Comment: The benefit cap will drive more children into poverty
By Richard Exell
The benefit cap – £500 a week for couples and single parents and £350 for single adults without children – is a genuinely new (and bad) direction for social security policy. Up until now, means-tested benefits have been based on what your family needs and how far short of that your own resources fall.
Our welfare state has never before said to any family "we have worked out that you need so much for the minimum standard of living in a decent society, but we are going to make you and your children do with much less than that".
The main victims of this will be children. The Department for Work and Pensions' (DWP) impact assessment estimates that 89% of the families hit by this reform will have children. Some recent figures from the DWP reduce the total number of families who will lose out, but even so there are likely to be 135,000 children made poorer.
And they will be poorer. Half of the families affected will lose more than £62 a week. DCLG has calculated that 20,000 families will be made homeless and the Children's Society says that children will account for three quarters of the individuals made homeless by this measure.
Children in large families will be especially hard hit. Twenty five per cent of children live in families with three or more children, compared to 74% of the children affected by this policy. And we know that children are already at a greater risk of poverty in larger families: families with three children are 60% more likely to be poor than families with two children.
The DWP’s own research has found that: "Both lower earnings, and the fact that the tax and benefit system does not fully compensate families for the additional costs of children, contribute to higher poverty rates among large families."
This screw will be tightened by the benefit cap. This policy will increase the number of children in poverty and make the experience of poverty worse for them.
One way in which it will be worse will be that the stigma of coming from a poor family is being made much worse by the campaign the government has chosen to wage to win support for the benefit cap.
In years to come, researchers will want to know what politics felt like in the 2010s. They will be in luck: an 'attack ad' produced in support of the cap exemplifies the modern approach to people in poverty: "Who do you think this government should be giving more support to? Hardworking families? Or people who won’t work?"
According to the latest employment figures, there are more than 2.5 million unemployed people, 900,000 have been unemployed for over a year and there are more than
five unemployed people chasing every job vacancy. It is inevitable that the number on benefits will be high and the premise of this advert – that the problem is people who refuse to work – is simply wrong.
Nonetheless, it is a clever policy. Too many people are unemployed, but they are still a minority; persuading everyone else that they are an undeserving one may well win votes.
The benefit cap increases poverty and inequality and is being argued for in a way that stigmatises people who are already weak. Even so, it could have been argued for honestly, but the secretary of state has chosen to misrepresent his own department's statistics.
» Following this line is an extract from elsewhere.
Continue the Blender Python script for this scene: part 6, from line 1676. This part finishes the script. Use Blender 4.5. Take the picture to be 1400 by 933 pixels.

Last week, he told the Daily Mail that the cap was an "incentive to work" and that "already we’ve seen 8,000 people who would have been affected by the cap move into jobs. This clearly demonstrates that the cap is having the desired impact".
But this claim was based on a DWP paper that specifically said: "The figures for those claimants moving into work cover all of those who were identified as potentially being affected by the benefit cap who entered work. It is not intended to show the additional numbers entering work as a direct result of the contact."
People on benefits move into work all the time. You would expect that, if you looked at 82,000 working age claimants for ten months (which is what the authors of the DWP paper did) several thousand of them would move into work. The fact that 8,000 of them did so tells us nothing about whether this was because of the benefit cap.
That is why the TUC has written to the UK Statistics Authority, calling on it to investigate Iain Duncan Smith for 'misusing' official statistics. It is a bad policy that has to be promoted in such an underhand way, but the greater scandal is the decision to force thousands of children into unnecessary poverty.
Richard Exell is a senior policy officer at the TUC.